57 S.E. 549 | S.C. | 1907

April 5, 1907. The opinion of the Court was delivered by This is an appeal from an order confirming the return of commissioners appointed to make partition of the land of the estate of B. Manley Allen among his heirs-at-law. Three of the commissioners, Carson, Cuttino and Mellett, signed the return setting forth that the land, consisting of a single tract of about sixty-five acres, could not be divided without injury to the parties, and assigned it to the widow at an appraised value of nine hundred and seventy-five dollars.

The plaintiffs opposed the confirmation of the return on account of alleged irregular or improper conduct of the three commissioners who signed it. To sustain the objection an affidavit of commissioners Brown field and Stuckey was submitted, in which they say, when the commissioners met on the land they all agreed to assign the land to the widow at an appraisement of thirty dollars per acre; but when commissioner Cuttino drew from his pocket a blank return prepared by defendants' attorney, the deponents, Brown field and Stuckey, refused to proceed further. They thus set forth in the affidavit the reasons of their action and the subsequent course of the matter: "These commissioners felt that they had not been dealt with fairly by the commissioner, Cuttino, in making it appear that he had no instruction to be followed prior to his undertaking to act under the writ herein; whereas, he carried in his pocket to the premises the *496 prepared return wherein the property was to be turned over to a certain defendant, which amounted to instructions as these commissioners inferred, and they were displeased at such action, and further determined that it was not fair to the attorney for the plaintiff to sign a return which had been wholly prepared by the defendant's attorney without first consulting with plaintiffs' attorney in the case, and commissioner Brown field suggested that the writ be returned to the Clerk of Court without action.

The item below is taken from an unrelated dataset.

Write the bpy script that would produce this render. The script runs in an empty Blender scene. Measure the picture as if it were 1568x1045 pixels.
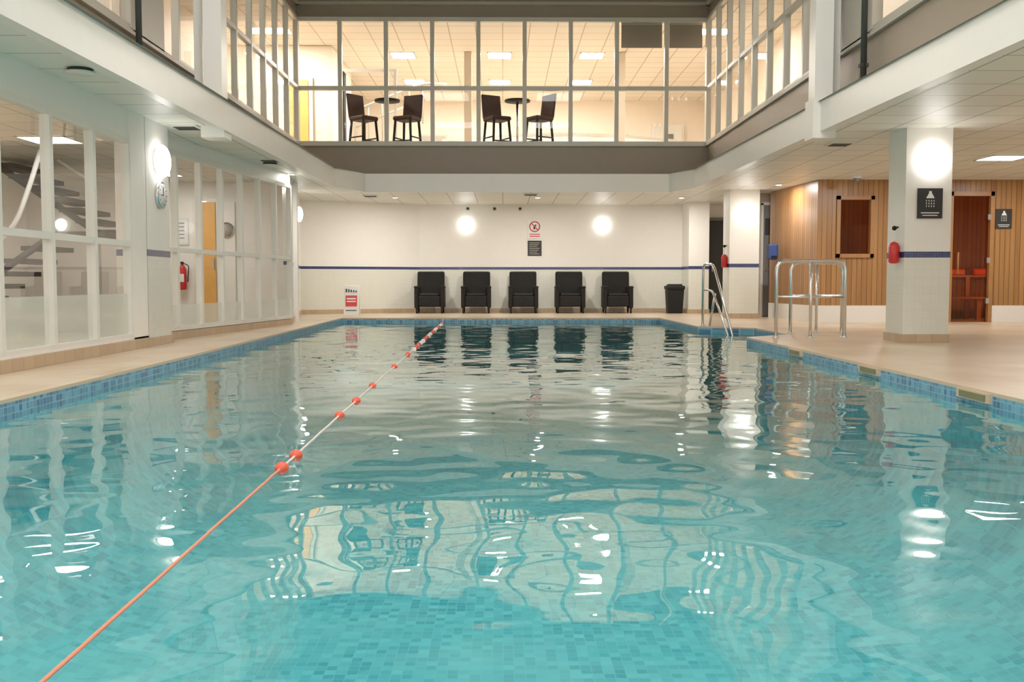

"Mr. W. Dukes Carson, who had agreed with the other two commissioners, Cuttino and Mellett, to value the land at thirty dollars, also objected to Mr. Cuttino's action in producing a prepared return, and refused to sign the return upon that ground, whereupon commissioner Brown field offered a resolution that the writ be returned to the Clerk of the Court without action. To this resolution a majority of the board, namely W. Dukes Carson, R.J. Brown field and F.S. Stuckey voted aye, and instructed Mr. Cuttino to return the writ to the Clerk of Court.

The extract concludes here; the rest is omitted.